A complaint filed on Friday accuses Google of racial discrimination against Black employees, alleging that the search engine giant pushes them to lower-level jobs, pays them less, and denies them advancement prospects because of their skin.
According to a complaint seeking class-action status, Google has a “racial bias corporate culture” that favors white men, with Black individuals accounting for only 4.4% and around 3% of leadership and technology.
According to Reuters, April Curley, the plaintiff, also claimed that the Alphabet Inc. (Google) division created a hostile work environment for Black employees by frequently requesting them to present identification or be questioned by security at its Mountain View, California headquarters.
Google did not immediately respond to requests for comment.
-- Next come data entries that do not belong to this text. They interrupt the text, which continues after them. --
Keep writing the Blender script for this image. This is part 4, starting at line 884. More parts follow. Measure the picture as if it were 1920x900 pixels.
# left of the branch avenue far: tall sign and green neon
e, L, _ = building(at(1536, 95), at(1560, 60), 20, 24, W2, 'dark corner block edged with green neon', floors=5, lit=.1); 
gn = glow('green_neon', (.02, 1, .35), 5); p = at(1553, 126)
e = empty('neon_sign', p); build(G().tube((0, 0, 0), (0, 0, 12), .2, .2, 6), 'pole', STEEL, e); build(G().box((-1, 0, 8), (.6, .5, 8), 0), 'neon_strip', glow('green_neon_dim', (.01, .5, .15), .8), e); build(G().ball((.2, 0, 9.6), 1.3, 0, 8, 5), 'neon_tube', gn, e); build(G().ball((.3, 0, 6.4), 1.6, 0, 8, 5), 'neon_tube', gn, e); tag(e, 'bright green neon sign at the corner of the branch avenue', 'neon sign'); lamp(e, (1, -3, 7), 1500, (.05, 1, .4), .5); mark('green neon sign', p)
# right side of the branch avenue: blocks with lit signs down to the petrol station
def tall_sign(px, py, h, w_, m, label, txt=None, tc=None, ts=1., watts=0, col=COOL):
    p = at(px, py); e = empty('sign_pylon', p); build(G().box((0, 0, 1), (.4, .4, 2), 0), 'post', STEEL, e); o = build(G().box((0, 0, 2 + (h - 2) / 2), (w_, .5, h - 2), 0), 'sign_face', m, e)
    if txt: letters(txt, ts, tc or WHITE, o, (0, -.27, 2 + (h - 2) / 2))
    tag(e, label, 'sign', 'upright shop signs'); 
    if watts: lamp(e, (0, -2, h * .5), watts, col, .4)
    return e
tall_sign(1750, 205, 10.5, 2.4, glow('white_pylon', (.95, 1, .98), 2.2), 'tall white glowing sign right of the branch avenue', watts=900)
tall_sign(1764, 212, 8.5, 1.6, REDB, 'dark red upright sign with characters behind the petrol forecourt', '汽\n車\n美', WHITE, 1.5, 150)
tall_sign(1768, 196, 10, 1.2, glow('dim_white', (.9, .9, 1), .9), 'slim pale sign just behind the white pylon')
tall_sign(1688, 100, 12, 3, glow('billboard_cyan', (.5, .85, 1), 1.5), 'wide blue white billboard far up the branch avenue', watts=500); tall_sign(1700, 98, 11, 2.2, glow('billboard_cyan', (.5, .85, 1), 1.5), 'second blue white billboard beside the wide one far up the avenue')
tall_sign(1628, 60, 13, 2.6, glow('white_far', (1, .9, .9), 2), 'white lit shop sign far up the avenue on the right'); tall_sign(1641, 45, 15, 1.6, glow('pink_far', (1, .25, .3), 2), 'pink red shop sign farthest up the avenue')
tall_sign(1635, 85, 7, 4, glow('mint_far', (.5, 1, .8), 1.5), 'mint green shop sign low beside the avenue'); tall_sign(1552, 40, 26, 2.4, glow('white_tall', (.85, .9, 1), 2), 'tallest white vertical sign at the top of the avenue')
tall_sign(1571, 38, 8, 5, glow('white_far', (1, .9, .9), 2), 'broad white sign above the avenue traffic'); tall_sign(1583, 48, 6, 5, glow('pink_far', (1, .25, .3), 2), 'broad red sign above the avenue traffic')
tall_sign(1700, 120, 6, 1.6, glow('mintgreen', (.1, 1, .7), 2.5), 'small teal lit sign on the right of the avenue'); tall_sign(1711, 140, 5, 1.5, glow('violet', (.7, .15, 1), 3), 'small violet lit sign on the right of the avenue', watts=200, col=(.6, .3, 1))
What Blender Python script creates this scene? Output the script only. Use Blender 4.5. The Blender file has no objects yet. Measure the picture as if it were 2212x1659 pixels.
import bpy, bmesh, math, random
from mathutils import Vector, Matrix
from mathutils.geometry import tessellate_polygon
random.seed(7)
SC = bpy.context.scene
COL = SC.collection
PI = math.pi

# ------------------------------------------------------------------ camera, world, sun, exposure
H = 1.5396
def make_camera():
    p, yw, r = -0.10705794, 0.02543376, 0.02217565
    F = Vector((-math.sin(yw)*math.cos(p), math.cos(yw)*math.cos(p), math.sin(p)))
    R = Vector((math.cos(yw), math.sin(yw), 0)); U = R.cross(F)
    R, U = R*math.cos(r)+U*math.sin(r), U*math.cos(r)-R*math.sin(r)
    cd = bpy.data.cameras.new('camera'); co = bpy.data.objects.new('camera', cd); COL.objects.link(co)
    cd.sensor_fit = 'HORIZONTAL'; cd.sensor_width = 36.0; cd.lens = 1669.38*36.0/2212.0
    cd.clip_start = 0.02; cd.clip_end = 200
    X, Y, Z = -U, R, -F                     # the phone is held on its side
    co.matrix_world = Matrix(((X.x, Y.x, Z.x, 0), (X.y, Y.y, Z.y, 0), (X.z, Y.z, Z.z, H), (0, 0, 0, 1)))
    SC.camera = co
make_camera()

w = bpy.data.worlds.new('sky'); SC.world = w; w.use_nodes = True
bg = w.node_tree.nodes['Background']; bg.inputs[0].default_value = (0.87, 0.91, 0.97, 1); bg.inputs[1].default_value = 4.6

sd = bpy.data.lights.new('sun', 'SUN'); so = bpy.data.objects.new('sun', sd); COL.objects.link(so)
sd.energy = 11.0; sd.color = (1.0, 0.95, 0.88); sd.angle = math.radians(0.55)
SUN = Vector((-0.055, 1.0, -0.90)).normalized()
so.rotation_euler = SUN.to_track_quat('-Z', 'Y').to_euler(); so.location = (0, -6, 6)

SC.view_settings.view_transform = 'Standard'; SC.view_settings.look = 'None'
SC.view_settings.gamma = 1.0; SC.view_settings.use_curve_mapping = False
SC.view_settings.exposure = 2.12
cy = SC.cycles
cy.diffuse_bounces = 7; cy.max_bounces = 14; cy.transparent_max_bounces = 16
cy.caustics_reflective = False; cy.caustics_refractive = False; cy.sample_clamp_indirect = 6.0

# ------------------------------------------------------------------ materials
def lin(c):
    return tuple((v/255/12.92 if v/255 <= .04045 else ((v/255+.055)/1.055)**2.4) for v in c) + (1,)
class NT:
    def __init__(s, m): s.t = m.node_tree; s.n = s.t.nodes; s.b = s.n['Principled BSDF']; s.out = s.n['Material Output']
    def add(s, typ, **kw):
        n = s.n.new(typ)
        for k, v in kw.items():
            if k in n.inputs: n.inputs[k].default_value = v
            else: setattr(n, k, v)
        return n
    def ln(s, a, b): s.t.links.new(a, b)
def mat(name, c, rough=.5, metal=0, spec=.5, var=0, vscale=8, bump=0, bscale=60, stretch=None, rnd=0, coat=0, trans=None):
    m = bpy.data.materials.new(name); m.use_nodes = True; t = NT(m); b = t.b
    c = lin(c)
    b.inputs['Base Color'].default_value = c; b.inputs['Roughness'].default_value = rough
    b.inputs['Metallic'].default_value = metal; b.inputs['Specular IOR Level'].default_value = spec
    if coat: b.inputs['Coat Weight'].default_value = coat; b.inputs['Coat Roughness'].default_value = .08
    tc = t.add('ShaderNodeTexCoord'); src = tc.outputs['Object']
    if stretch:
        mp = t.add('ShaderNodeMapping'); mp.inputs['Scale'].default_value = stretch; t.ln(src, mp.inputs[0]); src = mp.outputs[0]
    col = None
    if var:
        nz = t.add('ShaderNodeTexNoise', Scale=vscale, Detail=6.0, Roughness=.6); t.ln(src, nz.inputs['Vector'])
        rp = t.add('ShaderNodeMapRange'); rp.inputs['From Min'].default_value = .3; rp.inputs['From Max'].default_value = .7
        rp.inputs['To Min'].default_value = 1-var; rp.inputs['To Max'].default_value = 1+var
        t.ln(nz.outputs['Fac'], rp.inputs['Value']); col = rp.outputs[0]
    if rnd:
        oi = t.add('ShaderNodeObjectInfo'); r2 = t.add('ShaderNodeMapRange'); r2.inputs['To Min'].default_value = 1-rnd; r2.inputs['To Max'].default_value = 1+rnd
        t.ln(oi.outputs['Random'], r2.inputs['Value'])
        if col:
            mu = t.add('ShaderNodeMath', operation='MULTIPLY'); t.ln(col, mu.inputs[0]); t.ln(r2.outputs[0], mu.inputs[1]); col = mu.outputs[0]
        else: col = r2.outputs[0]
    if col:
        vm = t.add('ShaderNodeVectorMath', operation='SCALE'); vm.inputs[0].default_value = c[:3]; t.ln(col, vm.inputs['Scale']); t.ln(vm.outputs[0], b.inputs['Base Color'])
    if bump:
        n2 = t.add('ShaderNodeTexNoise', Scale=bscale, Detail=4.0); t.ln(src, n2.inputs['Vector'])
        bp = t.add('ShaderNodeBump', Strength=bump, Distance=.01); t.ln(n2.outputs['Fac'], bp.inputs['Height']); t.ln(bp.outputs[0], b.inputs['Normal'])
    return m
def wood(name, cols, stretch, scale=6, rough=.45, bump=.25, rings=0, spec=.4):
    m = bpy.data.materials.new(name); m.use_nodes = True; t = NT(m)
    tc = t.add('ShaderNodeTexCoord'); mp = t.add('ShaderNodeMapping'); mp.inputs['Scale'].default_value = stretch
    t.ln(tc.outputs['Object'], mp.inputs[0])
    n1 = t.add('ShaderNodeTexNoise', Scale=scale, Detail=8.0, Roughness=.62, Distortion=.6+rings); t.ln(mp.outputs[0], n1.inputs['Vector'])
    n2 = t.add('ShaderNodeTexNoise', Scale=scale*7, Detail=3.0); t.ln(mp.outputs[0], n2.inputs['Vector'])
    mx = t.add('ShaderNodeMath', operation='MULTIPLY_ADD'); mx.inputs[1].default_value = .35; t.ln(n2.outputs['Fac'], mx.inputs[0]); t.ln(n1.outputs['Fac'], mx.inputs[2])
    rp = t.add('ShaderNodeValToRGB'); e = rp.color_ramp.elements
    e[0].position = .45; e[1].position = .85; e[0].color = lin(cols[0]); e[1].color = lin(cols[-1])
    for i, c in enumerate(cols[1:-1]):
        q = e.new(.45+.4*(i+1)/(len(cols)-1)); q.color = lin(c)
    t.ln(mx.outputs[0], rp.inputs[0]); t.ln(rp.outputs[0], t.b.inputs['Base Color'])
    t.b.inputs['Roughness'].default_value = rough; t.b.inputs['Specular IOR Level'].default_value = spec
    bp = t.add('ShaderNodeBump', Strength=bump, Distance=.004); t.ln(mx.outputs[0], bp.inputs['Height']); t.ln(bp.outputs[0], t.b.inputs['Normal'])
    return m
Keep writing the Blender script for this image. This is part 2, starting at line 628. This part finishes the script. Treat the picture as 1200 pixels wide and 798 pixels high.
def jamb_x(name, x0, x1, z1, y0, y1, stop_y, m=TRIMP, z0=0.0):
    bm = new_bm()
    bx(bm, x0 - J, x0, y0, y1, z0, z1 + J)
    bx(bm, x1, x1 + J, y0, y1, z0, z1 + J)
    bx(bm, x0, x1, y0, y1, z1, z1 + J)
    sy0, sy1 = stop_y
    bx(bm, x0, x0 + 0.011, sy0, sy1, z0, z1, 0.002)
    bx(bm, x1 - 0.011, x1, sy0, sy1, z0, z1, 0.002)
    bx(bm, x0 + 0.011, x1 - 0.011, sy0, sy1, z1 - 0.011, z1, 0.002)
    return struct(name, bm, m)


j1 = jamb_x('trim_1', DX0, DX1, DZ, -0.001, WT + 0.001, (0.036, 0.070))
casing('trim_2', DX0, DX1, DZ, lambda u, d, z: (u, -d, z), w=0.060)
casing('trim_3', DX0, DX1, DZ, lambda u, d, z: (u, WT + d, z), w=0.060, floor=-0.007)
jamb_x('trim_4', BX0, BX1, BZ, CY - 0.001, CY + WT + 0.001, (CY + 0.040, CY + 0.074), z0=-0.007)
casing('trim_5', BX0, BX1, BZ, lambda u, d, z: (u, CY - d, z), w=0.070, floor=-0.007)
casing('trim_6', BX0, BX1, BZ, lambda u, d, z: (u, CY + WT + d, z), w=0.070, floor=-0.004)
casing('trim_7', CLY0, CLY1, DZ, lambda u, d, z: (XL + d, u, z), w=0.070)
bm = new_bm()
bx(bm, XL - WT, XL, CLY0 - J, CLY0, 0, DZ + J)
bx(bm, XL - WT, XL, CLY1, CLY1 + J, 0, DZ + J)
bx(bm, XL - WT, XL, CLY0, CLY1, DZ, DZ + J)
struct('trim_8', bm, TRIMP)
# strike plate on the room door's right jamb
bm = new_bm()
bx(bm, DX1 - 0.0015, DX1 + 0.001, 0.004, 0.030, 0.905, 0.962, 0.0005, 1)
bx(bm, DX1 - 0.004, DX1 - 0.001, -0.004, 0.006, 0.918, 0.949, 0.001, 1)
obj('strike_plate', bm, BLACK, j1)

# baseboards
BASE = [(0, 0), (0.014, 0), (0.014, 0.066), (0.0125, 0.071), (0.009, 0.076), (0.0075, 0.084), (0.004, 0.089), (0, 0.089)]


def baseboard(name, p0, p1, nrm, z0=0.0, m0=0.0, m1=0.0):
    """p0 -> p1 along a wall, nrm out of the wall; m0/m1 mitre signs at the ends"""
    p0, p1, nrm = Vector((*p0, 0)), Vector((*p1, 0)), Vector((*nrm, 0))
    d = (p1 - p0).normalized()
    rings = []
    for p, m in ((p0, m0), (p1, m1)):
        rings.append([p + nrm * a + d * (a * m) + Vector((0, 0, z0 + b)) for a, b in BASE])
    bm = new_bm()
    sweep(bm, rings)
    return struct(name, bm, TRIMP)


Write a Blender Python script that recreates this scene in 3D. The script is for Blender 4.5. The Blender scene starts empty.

The complaint was filed in the federal court in San Jose, California.
It came after the Department of Fair Employment and Housing, the state’s civil rights regulator, began looking into Google’s treatment of Black female employees and suspected employment discrimination.
Google hired Curley in 2014 to build an outreach program for historically Black colleges, according to Curley.
Supervisors began criticizing her work, categorizing her as an “angry” Black woman, and passed her up for promotions, she claimed, proving her hiring to be a “marketing ploy.”
Curley claimed she was fired by Google in September 2020 after she and her coworkers started working on a list of needed revisions.
“While Google claims that they were looking to increase diversity, they were actually undervaluing, underpaying and mistreating their Black employees,” Curley’s lawyer Ben Crump said in a statement.
Crump is a civil rights attorney who also represented George Floyd’s family when he was murdered by former Minneapolis police officer Derek Chauvin in May 2020.
Curley’s lawsuit attempts to recoup compensatory and punitive damages, as well as lost wages, for present and former Black Google employees, as well as to reinstate them to their proper positions and seniority.